- GIVEN EXERCISE
Only the lines from the one containing "Recreate this scene" down to the one containing "C.cycles.use_denoising = True", inclusive, are to be quoted exactly.

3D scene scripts
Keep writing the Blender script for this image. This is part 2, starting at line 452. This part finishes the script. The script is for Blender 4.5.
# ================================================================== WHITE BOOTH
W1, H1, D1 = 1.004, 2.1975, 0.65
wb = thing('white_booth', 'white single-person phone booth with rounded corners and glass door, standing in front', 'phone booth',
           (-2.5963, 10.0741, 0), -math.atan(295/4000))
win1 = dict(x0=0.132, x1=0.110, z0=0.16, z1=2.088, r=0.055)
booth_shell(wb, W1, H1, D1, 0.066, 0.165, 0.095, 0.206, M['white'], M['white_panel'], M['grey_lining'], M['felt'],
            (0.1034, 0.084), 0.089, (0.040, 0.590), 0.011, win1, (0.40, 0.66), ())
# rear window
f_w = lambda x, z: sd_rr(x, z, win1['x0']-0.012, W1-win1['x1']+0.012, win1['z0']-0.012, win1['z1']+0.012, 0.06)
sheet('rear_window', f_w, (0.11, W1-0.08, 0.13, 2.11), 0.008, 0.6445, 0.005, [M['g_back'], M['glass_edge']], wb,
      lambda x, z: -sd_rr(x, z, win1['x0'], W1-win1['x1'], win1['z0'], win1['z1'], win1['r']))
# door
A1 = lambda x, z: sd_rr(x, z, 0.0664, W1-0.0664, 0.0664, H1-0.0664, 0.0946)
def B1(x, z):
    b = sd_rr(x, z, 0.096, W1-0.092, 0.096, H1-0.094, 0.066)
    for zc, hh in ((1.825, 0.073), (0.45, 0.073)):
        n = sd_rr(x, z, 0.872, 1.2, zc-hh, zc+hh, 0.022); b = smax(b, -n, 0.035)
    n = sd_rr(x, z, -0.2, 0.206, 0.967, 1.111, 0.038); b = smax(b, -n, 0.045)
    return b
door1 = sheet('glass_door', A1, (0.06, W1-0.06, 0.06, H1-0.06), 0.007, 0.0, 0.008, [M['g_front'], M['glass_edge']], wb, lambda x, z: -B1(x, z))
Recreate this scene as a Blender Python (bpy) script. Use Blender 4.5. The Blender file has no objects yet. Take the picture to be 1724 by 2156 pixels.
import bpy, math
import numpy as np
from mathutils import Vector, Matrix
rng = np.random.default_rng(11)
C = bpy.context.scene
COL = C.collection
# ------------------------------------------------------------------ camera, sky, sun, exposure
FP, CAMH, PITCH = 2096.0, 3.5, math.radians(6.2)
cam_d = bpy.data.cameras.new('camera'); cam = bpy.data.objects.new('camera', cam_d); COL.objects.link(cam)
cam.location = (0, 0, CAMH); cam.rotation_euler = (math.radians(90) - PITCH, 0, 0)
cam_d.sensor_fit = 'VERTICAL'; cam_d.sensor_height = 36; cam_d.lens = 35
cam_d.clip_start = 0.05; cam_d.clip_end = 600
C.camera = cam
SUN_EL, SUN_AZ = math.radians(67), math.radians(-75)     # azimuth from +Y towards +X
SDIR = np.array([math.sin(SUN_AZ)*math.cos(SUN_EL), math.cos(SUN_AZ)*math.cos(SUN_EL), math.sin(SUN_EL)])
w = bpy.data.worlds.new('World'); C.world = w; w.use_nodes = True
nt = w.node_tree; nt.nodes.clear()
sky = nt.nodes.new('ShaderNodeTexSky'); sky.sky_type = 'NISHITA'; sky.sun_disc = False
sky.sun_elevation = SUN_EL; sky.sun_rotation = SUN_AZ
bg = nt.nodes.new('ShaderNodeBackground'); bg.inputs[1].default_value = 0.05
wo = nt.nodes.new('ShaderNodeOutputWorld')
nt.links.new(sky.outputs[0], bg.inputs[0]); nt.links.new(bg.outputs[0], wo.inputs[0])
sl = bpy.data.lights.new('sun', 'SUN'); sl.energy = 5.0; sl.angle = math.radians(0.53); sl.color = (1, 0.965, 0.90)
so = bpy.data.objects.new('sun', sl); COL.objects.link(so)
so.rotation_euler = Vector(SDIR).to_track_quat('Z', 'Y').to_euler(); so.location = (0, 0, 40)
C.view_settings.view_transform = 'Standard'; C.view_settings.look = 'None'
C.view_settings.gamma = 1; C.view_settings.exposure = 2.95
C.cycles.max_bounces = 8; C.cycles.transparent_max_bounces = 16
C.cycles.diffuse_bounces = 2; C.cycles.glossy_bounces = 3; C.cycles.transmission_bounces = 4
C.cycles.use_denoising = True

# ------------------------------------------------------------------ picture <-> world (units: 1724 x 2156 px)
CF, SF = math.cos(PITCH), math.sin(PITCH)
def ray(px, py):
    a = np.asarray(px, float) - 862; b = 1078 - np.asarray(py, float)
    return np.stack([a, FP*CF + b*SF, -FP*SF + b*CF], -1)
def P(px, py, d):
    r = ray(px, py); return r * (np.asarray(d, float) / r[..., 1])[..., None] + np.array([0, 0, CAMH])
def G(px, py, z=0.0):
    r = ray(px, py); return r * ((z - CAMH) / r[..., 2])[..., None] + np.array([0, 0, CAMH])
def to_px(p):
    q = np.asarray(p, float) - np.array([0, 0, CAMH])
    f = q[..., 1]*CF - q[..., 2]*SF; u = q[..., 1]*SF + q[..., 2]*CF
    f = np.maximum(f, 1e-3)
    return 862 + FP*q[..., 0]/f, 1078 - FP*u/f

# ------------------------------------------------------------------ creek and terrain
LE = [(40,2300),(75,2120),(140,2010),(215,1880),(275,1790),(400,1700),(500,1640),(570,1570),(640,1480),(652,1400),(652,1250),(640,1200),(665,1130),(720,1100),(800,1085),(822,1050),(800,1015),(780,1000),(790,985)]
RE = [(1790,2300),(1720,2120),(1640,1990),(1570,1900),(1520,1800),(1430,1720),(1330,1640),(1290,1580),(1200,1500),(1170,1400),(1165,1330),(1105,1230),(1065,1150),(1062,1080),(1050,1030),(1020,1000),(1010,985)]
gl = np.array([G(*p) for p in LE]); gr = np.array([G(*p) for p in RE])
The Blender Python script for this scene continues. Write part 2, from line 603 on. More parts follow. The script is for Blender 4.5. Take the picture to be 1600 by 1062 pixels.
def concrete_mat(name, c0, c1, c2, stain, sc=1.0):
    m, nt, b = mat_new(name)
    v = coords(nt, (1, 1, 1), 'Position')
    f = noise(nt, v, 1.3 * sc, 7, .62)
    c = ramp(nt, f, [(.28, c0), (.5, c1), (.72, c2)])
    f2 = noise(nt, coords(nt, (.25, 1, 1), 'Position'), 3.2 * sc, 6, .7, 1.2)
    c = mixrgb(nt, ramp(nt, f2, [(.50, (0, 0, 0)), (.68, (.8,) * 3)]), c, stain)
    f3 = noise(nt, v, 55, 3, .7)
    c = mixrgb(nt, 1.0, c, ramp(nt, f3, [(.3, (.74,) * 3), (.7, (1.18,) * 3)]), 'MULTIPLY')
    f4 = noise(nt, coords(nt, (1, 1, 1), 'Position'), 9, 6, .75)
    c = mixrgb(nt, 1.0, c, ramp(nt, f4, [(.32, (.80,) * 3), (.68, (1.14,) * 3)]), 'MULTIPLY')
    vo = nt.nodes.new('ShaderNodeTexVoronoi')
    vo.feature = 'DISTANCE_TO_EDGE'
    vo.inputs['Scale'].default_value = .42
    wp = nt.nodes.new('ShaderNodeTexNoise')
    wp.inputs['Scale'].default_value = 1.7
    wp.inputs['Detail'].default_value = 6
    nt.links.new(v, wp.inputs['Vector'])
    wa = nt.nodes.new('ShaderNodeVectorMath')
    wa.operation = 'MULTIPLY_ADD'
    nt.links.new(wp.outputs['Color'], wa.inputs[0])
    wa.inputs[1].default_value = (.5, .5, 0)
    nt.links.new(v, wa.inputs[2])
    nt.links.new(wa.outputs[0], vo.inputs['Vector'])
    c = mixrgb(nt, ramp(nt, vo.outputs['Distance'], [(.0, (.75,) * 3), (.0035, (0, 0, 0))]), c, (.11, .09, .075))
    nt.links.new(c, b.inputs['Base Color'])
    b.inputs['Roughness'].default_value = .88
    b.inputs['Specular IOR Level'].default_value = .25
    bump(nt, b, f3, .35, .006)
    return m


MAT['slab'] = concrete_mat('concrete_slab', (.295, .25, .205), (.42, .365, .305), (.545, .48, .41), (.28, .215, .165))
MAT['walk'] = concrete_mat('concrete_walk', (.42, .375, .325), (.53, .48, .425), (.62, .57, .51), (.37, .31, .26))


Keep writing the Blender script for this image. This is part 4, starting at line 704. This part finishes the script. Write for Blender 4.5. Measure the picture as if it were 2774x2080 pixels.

- CORRECT RESULT
Recreate this scene as a Blender Python (bpy) script. Use Blender 4.5. The Blender file has no objects yet. Take the picture to be 1724 by 2156 pixels.
import bpy, math
import numpy as np
from mathutils import Vector, Matrix
rng = np.random.default_rng(11)
C = bpy.context.scene
COL = C.collection
# ------------------------------------------------------------------ camera, sky, sun, exposure
FP, CAMH, PITCH = 2096.0, 3.5, math.radians(6.2)
cam_d = bpy.data.cameras.new('camera'); cam = bpy.data.objects.new('camera', cam_d); COL.objects.link(cam)
cam.location = (0, 0, CAMH); cam.rotation_euler = (math.radians(90) - PITCH, 0, 0)
cam_d.sensor_fit = 'VERTICAL'; cam_d.sensor_height = 36; cam_d.lens = 35
cam_d.clip_start = 0.05; cam_d.clip_end = 600
C.camera = cam
SUN_EL, SUN_AZ = math.radians(67), math.radians(-75)     # azimuth from +Y towards +X
SDIR = np.array([math.sin(SUN_AZ)*math.cos(SUN_EL), math.cos(SUN_AZ)*math.cos(SUN_EL), math.sin(SUN_EL)])
w = bpy.data.worlds.new('World'); C.world = w; w.use_nodes = True
nt = w.node_tree; nt.nodes.clear()
sky = nt.nodes.new('ShaderNodeTexSky'); sky.sky_type = 'NISHITA'; sky.sun_disc = False
sky.sun_elevation = SUN_EL; sky.sun_rotation = SUN_AZ
bg = nt.nodes.new('ShaderNodeBackground'); bg.inputs[1].default_value = 0.05
wo = nt.nodes.new('ShaderNodeOutputWorld')
nt.links.new(sky.outputs[0], bg.inputs[0]); nt.links.new(bg.outputs[0], wo.inputs[0])
sl = bpy.data.lights.new('sun', 'SUN'); sl.energy = 5.0; sl.angle = math.radians(0.53); sl.color = (1, 0.965, 0.90)
so = bpy.data.objects.new('sun', sl); COL.objects.link(so)
so.rotation_euler = Vector(SDIR).to_track_quat('Z', 'Y').to_euler(); so.location = (0, 0, 40)
C.view_settings.view_transform = 'Standard'; C.view_settings.look = 'None'
C.view_settings.gamma = 1; C.view_settings.exposure = 2.95
C.cycles.max_bounces = 8; C.cycles.transparent_max_bounces = 16
C.cycles.diffuse_bounces = 2; C.cycles.glossy_bounces = 3; C.cycles.transmission_bounces = 4
C.cycles.use_denoising = True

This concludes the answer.